Your analogies make no sense. This is not a place where we're forced to be by either law or parents. We're here out of free will. We keep to the rules as this is a service. School is a duty, in a way, and as Gil said:
Quote: "You can do your work, get good grades, and have fun at the same time, which is what I do. Some people (including some students) take school way too seriously, and spend every waking moment devoting their time to it or homework. I spend about 5 hours a day in school, about 2 of which I'm actually doing work, and I have good grades and GPA, and I enjoy school because I am not so uptight about it and can relax while still doing well. Schools purpose isn't (well, shouldn't be) just to "educate" people in what the government wants taught, it's to learn through experience, learn what you're interested in, and develop socially."

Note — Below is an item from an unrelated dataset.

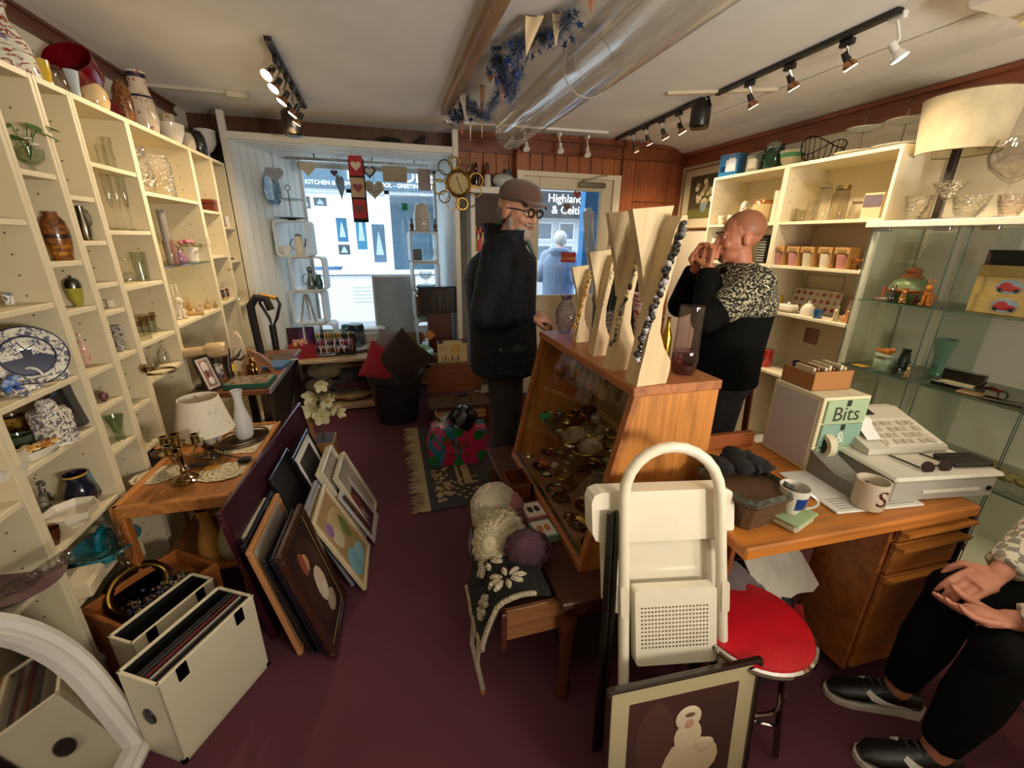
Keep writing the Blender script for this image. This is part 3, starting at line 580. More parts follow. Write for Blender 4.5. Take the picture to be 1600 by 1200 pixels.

If someone needs more time at school, isn't it their responsibility to do that extra work? If someone is gaming and there's a lack of PC's for the seriously working ones, remove him/her from the PC. If everyone's gaming, why not? To develop a sense of anything, including your own responsibilities, you'll need to make mistakes. Not come to a screen saying: "This site is blocked by ReNet2.exe".
What, "improve"? Schools have what they need. All they
should be improving on is the teachers - that's practically the only thing people are complaining about. Most teachers have half of a burn-out, no idea what they're talking about, and appear to have been hired only because the school board itself knows even less about the subject. That doesn't take money, it takes normal sense and good screening. There's enough people wanting to become a teacher for other goals than making money.
Let me ask you: Do I seem uneducated to you? I, like 90% of my class, spent most of our time at school playing Age of Empires, Call of Duty and Starcraft. Why is that unfair? We had an absurd amount of hours between classes, and had too many school hours. What are we supposed to do with all that time? Be good and I don't know, read Shakespeare? Heck, those games probably learned us more than most classes did. Guess what the only classes were where it felt useful to be in class? The ones in which the teachers said: "People, do what you want, but be quiet". We'd do our work, turn on a PC, and game away. We'd have our test and if we failed it badly, of course they'd be a little more strict. That's a case of bad responsibility. Not a case of limitations.
It's good that you can laugh about my comments, yours are bringing me to the verge of getting angry. A perfect little world in which everyone keeps to the rules, eh? Everyone just follow in the tracks of society and stuff, and everything will be okay? I'm glad you didn't live back in Galileo's times, or at similar crucial points of history. You'll make a terrible game developer, to make a just as senseless analogy as you just did.
Imposing senseless limitations and expect young people to keep to them, yeah, right. No way. Senseless limitations shouldn't even be there. They're the result of the short-sightedness of the 'mature' world.
Let me hope for myself and try my best to avoid getting that way. I'm past that stage for a year or two now, but for now, I'm not yet forgetting what or who I was when I was young. Hopefully that'll make me more understanding for the youth.
Those adults are the worst, the ones asking for respect. Did it ever occur to any of those people that respect is to be earned? Your age doesn't make you 'respectable' nor superior. Your behaviour is what does, and if you need to enforce respect, you're probably quite bad in communicating with my 'peers'. Another nice one: those haven't been my peers for a year or 2, now. Another example of how in the worst contenders of that generation 'war', you're either with us or against us.
Or did that just drop me into your box of "respectless, lawbreaking youth"?